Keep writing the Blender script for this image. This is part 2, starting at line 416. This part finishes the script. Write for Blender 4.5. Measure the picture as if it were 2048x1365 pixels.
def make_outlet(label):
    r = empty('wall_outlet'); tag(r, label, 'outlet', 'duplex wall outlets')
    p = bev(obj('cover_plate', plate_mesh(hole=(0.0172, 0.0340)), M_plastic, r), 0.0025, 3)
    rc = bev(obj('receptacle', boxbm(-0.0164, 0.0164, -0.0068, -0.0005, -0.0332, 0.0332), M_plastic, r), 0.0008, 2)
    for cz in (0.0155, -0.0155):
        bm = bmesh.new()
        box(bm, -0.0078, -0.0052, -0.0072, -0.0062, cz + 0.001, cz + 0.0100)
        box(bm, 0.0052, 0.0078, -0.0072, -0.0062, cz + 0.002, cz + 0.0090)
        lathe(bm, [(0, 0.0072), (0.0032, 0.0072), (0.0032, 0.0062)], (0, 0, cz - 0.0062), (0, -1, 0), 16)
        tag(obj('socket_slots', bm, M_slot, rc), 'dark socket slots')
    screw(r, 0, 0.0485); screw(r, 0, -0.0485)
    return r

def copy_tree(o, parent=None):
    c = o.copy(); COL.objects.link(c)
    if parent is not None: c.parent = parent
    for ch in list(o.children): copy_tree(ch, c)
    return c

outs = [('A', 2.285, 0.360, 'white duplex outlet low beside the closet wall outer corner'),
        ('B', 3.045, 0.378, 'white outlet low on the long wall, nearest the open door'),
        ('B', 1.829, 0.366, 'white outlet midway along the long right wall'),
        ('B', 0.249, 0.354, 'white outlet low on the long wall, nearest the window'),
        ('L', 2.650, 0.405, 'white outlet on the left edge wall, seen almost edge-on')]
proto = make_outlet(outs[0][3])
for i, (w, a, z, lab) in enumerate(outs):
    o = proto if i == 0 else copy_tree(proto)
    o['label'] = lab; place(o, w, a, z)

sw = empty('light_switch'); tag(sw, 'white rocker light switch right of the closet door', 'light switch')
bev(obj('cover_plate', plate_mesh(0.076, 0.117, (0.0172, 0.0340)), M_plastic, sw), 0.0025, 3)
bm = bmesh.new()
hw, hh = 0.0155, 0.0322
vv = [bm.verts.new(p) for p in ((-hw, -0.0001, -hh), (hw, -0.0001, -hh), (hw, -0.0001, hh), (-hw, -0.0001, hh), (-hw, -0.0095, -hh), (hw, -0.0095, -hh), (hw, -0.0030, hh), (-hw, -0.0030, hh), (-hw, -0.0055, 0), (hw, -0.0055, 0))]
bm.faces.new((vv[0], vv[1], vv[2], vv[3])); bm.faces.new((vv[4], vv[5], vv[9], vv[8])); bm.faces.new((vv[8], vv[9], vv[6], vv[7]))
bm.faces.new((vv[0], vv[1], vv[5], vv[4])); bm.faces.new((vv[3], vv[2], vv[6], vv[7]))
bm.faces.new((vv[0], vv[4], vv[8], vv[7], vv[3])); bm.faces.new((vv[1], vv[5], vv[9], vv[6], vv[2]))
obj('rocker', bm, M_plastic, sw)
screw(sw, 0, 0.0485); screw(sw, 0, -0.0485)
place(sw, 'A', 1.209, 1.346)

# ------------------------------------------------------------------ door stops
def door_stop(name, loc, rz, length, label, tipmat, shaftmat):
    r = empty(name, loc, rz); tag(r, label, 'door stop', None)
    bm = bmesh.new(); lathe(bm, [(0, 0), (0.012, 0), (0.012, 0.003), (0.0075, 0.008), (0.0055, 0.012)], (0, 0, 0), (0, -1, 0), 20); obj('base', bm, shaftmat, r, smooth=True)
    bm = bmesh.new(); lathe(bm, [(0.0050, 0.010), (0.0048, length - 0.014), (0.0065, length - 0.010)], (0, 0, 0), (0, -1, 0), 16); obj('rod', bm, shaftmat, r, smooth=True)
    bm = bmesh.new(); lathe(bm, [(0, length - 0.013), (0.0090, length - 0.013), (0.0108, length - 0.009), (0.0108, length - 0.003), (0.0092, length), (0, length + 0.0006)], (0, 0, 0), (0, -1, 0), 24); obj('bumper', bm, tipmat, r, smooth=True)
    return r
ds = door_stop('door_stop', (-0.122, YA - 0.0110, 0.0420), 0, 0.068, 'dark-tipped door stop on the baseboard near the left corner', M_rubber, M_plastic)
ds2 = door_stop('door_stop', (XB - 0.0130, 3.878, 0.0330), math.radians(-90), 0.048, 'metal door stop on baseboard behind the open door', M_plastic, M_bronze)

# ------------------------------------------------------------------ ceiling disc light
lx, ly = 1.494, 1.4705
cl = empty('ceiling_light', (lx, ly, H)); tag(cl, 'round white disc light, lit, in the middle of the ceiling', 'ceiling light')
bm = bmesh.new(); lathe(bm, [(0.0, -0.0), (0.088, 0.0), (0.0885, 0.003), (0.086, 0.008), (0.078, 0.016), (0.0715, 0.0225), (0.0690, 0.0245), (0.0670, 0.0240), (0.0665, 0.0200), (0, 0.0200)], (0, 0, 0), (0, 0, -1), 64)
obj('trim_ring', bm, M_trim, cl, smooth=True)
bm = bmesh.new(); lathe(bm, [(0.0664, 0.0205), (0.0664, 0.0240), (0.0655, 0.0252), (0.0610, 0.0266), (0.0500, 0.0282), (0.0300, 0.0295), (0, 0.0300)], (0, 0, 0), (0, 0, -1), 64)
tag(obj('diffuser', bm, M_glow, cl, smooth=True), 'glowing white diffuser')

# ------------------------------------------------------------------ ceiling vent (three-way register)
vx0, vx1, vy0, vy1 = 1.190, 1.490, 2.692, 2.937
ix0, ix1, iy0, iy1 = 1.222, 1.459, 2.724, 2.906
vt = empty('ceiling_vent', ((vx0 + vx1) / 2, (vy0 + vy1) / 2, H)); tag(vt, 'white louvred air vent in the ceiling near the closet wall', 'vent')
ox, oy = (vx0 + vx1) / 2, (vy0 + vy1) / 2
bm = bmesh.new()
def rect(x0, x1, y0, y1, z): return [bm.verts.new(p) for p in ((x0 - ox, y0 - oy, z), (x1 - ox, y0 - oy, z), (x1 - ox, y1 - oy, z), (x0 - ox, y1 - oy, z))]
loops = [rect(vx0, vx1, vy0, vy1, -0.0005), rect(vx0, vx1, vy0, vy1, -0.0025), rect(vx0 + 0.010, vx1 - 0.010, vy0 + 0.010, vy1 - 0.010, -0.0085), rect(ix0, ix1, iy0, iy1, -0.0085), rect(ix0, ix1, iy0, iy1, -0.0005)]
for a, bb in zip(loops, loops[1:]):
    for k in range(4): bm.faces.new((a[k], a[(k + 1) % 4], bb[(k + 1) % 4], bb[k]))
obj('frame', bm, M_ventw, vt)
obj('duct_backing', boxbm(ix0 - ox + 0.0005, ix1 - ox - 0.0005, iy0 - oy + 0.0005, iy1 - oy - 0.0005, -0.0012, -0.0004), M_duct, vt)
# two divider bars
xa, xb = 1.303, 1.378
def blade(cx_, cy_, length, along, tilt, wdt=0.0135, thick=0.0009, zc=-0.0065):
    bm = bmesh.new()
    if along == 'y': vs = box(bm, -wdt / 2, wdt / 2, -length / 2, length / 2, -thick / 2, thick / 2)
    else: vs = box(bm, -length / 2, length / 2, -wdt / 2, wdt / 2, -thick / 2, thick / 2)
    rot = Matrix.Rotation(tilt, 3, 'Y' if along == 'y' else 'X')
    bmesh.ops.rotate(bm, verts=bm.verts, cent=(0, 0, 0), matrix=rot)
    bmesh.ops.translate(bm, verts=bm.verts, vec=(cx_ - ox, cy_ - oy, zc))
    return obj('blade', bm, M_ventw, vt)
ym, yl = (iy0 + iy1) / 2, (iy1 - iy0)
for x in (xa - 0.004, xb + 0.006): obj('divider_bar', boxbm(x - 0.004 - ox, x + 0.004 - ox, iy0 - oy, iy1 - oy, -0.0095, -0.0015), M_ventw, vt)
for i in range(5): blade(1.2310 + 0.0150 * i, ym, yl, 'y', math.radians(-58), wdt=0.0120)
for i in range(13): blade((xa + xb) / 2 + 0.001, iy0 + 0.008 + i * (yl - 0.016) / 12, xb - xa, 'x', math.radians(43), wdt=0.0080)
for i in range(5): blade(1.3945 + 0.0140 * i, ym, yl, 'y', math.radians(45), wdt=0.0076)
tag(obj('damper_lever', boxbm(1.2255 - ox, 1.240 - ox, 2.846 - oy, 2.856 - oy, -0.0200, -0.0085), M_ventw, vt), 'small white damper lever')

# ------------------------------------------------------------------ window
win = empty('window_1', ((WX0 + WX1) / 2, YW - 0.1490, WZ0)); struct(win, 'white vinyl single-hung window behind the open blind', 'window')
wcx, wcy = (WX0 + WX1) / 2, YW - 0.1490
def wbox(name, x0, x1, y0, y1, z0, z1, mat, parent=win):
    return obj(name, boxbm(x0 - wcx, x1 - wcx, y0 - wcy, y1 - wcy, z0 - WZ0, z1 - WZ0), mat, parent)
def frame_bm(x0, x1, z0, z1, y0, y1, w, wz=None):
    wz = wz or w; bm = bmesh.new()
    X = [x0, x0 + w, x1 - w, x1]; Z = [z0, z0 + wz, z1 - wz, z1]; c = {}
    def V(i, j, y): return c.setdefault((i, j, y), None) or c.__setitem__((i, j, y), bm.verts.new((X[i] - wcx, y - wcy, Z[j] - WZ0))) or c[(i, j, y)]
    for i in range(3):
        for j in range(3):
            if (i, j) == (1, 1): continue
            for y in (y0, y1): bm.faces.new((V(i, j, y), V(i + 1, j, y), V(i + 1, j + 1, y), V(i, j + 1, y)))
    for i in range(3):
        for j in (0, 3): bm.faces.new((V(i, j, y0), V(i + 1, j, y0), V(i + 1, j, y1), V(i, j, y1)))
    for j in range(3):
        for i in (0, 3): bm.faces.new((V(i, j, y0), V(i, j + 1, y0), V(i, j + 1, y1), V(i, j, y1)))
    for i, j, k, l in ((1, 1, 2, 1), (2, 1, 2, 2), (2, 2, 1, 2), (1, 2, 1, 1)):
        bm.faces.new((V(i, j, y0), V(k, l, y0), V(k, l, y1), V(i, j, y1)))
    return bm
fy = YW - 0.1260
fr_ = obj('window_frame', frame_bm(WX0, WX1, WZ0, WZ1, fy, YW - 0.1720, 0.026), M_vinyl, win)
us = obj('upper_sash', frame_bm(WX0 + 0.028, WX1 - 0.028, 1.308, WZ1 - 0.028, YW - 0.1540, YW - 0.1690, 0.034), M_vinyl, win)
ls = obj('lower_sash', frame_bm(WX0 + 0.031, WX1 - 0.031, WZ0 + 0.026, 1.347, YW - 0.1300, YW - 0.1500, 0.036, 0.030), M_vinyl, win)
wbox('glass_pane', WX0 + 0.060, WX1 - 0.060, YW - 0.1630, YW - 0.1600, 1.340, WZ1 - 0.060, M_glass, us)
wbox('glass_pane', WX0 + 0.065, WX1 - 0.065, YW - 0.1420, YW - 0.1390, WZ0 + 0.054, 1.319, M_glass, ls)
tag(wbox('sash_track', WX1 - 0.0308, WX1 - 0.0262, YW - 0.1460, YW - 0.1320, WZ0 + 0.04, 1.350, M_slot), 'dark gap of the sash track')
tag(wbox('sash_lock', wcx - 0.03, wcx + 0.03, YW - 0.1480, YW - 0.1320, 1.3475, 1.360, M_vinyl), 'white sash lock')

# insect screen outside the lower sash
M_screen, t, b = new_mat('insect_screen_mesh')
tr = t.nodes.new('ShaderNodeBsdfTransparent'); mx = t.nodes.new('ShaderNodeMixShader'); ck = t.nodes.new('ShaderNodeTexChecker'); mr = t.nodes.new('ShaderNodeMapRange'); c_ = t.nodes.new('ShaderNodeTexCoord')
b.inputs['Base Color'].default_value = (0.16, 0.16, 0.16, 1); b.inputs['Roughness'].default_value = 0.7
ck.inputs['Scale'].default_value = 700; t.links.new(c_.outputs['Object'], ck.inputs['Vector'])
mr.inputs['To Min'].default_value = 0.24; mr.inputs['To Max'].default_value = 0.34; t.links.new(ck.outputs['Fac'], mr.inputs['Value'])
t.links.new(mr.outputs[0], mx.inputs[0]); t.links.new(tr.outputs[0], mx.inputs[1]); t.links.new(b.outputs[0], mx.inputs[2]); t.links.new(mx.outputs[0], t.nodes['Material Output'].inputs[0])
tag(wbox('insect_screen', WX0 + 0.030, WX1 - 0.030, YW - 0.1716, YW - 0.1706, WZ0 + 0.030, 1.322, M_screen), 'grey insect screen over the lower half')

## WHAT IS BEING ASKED
Write out exactly, please, the lines beginning at the start of the material and ending with the line that holds "o['label'] = lab; place(o, w, a, z)", both included.

## FINISHED EXERCISE
Keep writing the Blender script for this image. This is part 2, starting at line 416. This part finishes the script. Write for Blender 4.5. Measure the picture as if it were 2048x1365 pixels.
def make_outlet(label):
    r = empty('wall_outlet'); tag(r, label, 'outlet', 'duplex wall outlets')
    p = bev(obj('cover_plate', plate_mesh(hole=(0.0172, 0.0340)), M_plastic, r), 0.0025, 3)
    rc = bev(obj('receptacle', boxbm(-0.0164, 0.0164, -0.0068, -0.0005, -0.0332, 0.0332), M_plastic, r), 0.0008, 2)
    for cz in (0.0155, -0.0155):
        bm = bmesh.new()
        box(bm, -0.0078, -0.0052, -0.0072, -0.0062, cz + 0.001, cz + 0.0100)
        box(bm, 0.0052, 0.0078, -0.0072, -0.0062, cz + 0.002, cz + 0.0090)
        lathe(bm, [(0, 0.0072), (0.0032, 0.0072), (0.0032, 0.0062)], (0, 0, cz - 0.0062), (0, -1, 0), 16)
        tag(obj('socket_slots', bm, M_slot, rc), 'dark socket slots')
    screw(r, 0, 0.0485); screw(r, 0, -0.0485)
    return r

def copy_tree(o, parent=None):
    c = o.copy(); COL.objects.link(c)
    if parent is not None: c.parent = parent
    for ch in list(o.children): copy_tree(ch, c)
    return c

outs = [('A', 2.285, 0.360, 'white duplex outlet low beside the closet wall outer corner'),
        ('B', 3.045, 0.378, 'white outlet low on the long wall, nearest the open door'),
        ('B', 1.829, 0.366, 'white outlet midway along the long right wall'),
        ('B', 0.249, 0.354, 'white outlet low on the long wall, nearest the window'),
        ('L', 2.650, 0.405, 'white outlet on the left edge wall, seen almost edge-on')]
proto = make_outlet(outs[0][3])
for i, (w, a, z, lab) in enumerate(outs):
    o = proto if i == 0 else copy_tree(proto)
    o['label'] = lab; place(o, w, a, z)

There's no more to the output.